REQUIREMENTS: Everything from the first line down to the line containing "return 700 +" should be reproduced exactly; please include nothing else.

SUPPLIED DATA:
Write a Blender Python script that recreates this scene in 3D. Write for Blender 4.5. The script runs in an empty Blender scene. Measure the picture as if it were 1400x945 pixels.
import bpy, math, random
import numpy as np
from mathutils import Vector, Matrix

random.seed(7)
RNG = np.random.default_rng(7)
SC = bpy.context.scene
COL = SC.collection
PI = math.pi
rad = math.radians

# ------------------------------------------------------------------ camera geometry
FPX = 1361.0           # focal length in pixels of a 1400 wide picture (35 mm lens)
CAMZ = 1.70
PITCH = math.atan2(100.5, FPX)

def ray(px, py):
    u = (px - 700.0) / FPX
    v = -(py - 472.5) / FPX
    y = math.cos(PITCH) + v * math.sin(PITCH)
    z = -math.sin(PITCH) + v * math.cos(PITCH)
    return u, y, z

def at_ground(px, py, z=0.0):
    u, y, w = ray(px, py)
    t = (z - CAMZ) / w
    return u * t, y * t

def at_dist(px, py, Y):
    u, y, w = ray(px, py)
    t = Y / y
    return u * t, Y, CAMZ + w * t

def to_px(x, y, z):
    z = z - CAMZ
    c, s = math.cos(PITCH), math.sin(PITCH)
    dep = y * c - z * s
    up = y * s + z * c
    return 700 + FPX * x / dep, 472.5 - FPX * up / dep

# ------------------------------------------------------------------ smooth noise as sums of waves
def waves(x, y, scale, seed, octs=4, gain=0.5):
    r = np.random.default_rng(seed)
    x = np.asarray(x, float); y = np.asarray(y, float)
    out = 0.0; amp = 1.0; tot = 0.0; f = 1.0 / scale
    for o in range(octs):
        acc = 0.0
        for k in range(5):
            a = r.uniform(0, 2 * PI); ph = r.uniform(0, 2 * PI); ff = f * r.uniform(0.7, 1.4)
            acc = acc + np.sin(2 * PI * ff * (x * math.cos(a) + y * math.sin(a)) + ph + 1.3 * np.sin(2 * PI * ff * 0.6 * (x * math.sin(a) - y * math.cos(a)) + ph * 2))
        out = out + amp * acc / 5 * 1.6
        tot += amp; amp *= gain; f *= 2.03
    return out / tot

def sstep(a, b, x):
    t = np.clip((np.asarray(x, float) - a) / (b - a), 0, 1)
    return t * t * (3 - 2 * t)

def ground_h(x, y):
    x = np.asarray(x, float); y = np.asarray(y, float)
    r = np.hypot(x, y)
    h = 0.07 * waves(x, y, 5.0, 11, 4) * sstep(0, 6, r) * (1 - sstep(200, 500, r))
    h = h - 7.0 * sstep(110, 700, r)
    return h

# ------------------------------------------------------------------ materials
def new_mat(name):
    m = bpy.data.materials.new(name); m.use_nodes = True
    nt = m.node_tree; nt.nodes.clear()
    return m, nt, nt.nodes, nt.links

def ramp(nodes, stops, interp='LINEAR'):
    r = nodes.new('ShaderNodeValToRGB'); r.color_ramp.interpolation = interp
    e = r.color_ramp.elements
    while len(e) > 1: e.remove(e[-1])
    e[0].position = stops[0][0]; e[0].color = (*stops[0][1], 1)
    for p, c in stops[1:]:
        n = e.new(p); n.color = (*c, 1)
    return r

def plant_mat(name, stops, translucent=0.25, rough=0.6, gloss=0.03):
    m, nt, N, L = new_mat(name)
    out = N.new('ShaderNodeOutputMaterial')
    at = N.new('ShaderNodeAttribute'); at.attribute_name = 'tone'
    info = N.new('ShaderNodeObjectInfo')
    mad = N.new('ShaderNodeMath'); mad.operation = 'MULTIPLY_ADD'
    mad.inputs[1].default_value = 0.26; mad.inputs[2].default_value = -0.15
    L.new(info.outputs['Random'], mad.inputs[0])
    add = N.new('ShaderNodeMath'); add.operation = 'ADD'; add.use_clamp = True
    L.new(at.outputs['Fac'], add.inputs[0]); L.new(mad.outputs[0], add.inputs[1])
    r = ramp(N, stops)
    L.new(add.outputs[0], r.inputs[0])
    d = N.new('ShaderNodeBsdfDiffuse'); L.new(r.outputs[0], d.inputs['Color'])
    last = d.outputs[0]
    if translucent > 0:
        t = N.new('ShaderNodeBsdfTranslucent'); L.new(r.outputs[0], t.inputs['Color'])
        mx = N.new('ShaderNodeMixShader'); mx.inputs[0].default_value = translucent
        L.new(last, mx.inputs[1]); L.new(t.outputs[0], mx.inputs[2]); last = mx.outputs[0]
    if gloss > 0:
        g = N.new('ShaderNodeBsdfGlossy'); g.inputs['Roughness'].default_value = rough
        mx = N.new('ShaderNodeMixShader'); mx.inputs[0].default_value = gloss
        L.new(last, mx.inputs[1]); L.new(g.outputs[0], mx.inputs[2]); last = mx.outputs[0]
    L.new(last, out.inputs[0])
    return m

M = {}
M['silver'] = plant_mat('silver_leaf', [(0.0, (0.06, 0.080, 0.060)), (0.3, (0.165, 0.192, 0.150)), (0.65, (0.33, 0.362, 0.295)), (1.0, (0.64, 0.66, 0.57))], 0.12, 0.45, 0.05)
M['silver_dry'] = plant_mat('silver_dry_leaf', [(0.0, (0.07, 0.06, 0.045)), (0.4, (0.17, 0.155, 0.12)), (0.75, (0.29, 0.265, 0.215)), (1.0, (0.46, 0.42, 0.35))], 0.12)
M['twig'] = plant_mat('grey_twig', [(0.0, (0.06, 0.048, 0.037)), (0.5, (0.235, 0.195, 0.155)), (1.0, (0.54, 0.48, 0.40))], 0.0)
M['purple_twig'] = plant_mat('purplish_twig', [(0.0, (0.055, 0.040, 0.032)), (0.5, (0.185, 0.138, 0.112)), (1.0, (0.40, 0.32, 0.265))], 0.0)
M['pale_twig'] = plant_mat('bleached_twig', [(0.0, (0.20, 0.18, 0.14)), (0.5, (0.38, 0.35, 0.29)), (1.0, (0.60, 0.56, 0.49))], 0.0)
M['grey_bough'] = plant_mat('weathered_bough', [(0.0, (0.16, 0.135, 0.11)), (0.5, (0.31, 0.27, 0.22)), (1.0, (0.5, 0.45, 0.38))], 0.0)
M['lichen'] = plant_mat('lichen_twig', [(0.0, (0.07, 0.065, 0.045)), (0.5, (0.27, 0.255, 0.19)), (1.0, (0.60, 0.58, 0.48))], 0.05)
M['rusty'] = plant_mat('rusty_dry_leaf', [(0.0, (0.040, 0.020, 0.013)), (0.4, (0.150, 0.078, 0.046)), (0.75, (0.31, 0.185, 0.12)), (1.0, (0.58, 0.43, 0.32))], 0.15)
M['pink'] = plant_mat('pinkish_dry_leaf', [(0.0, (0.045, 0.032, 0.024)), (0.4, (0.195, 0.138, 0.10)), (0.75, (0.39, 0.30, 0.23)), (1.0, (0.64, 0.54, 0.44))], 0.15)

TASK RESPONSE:
Write a Blender Python script that recreates this scene in 3D. Write for Blender 4.5. The script runs in an empty Blender scene. Measure the picture as if it were 1400x945 pixels.
import bpy, math, random
import numpy as np
from mathutils import Vector, Matrix

random.seed(7)
RNG = np.random.default_rng(7)
SC = bpy.context.scene
COL = SC.collection
PI = math.pi
rad = math.radians

# ------------------------------------------------------------------ camera geometry
FPX = 1361.0           # focal length in pixels of a 1400 wide picture (35 mm lens)
CAMZ = 1.70
PITCH = math.atan2(100.5, FPX)

def ray(px, py):
    u = (px - 700.0) / FPX
    v = -(py - 472.5) / FPX
    y = math.cos(PITCH) + v * math.sin(PITCH)
    z = -math.sin(PITCH) + v * math.cos(PITCH)
    return u, y, z

def at_ground(px, py, z=0.0):
    u, y, w = ray(px, py)
    t = (z - CAMZ) / w
    return u * t, y * t

def at_dist(px, py, Y):
    u, y, w = ray(px, py)
    t = Y / y
    return u * t, Y, CAMZ + w * t

def to_px(x, y, z):
    z = z - CAMZ
    c, s = math.cos(PITCH), math.sin(PITCH)
    dep = y * c - z * s
    up = y * s + z * c
    return 700 + FPX * x / dep, 472.5 - FPX * up / dep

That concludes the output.